ESTIMATION OF LOW-RANK MATRICES VIA APPROXIMATE MESSAGE PASSING

成果类型:
Article
署名作者:
Montanari, Andrea; Venkataramanan, Ramji
署名单位:
Stanford University; Stanford University; University of Cambridge
刊物名称:
ANNALS OF STATISTICS
ISSN/ISSBN:
0090-5364
DOI:
10.1214/20-AOS1958
发表日期:
2021
页码:
321-345
关键词:
Principal component analysis LARGEST EIGENVALUE phase-transitions power method Mutual information algorithms deformation
摘要:
Consider the problem of estimating a low-rank matrix when its entries are perturbed by Gaussian noise, a setting that is also known as spiked model or deformed random matrix. If the empirical distribution of the entries of the spikes is known, optimal estimators that exploit this knowledge can substantially outperform simple spectral approaches.

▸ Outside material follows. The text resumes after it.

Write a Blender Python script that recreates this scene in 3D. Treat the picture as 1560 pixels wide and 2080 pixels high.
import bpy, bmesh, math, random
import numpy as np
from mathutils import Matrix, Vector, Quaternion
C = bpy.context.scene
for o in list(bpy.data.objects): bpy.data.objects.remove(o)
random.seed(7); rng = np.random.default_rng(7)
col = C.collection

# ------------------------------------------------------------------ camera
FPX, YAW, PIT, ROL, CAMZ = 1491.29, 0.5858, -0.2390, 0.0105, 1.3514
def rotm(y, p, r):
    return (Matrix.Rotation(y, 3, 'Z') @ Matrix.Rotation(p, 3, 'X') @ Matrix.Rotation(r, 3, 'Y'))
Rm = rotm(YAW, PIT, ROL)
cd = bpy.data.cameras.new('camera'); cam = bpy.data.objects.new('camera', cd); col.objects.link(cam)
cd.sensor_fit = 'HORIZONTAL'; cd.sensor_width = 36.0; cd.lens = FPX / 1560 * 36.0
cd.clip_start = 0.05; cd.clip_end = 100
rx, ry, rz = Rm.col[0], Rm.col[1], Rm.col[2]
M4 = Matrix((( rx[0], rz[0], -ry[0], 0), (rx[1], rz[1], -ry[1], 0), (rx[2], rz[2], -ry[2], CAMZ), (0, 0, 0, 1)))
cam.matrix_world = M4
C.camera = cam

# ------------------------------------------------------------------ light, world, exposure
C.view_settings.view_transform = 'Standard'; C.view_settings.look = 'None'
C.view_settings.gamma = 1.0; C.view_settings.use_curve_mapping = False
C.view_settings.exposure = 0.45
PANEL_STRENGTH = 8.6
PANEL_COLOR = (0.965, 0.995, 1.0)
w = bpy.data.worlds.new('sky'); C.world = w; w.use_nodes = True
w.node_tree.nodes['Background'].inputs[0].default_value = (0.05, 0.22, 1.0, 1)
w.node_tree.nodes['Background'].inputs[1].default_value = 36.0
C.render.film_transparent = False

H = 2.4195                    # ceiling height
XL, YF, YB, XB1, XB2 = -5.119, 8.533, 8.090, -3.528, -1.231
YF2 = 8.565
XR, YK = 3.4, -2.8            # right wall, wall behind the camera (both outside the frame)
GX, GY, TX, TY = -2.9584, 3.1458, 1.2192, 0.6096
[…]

Recent work characterizes the asymptotic accuracy of Bayes-optimal estimators in the high-dimensional limit. In this paper, we present a practical algorithm that can achieve Bayes-optimal accuracy above the spectral threshold. A bold conjecture from statistical physics posits that no polynomial-time algorithm achieves optimal error below the same threshold (unless the best estimator is trivial). Our approach uses Approximate Message Passing (AMP) in conjunction with a spectral initialization. AMP algorithms have proved successful in a variety of statistical estimation tasks, and are amenable to exact asymptotic analysis via state evolution. Unfortunately, state evolution is uninformative when the algorithm is initialized near an unstable fixed point, as often happens in low-rank matrix estimation problems. We develop a new analysis of AMP that allows for spectral initializations, and builds on a decoupling between the outlier eigenvectors and the bulk in the spiked random matrix model. Our main theorem is general and applies beyond matrix estimation. However, we use it to derive detailed predictions for the problem of estimating a rank-one matrix in noise. Special cases of this problem are closely related-via universality arguments-to the network community detection problem for two asymmetric communities. For general rank-one models, we show that AMP can be used to construct confidence intervals and control false discovery rate. We provide illustrations of the general methodology by considering the cases of sparse low-rank matrices and of block-constant low-rank matrices with symmetric blocks (we refer to the latter as to the Gaussian block model).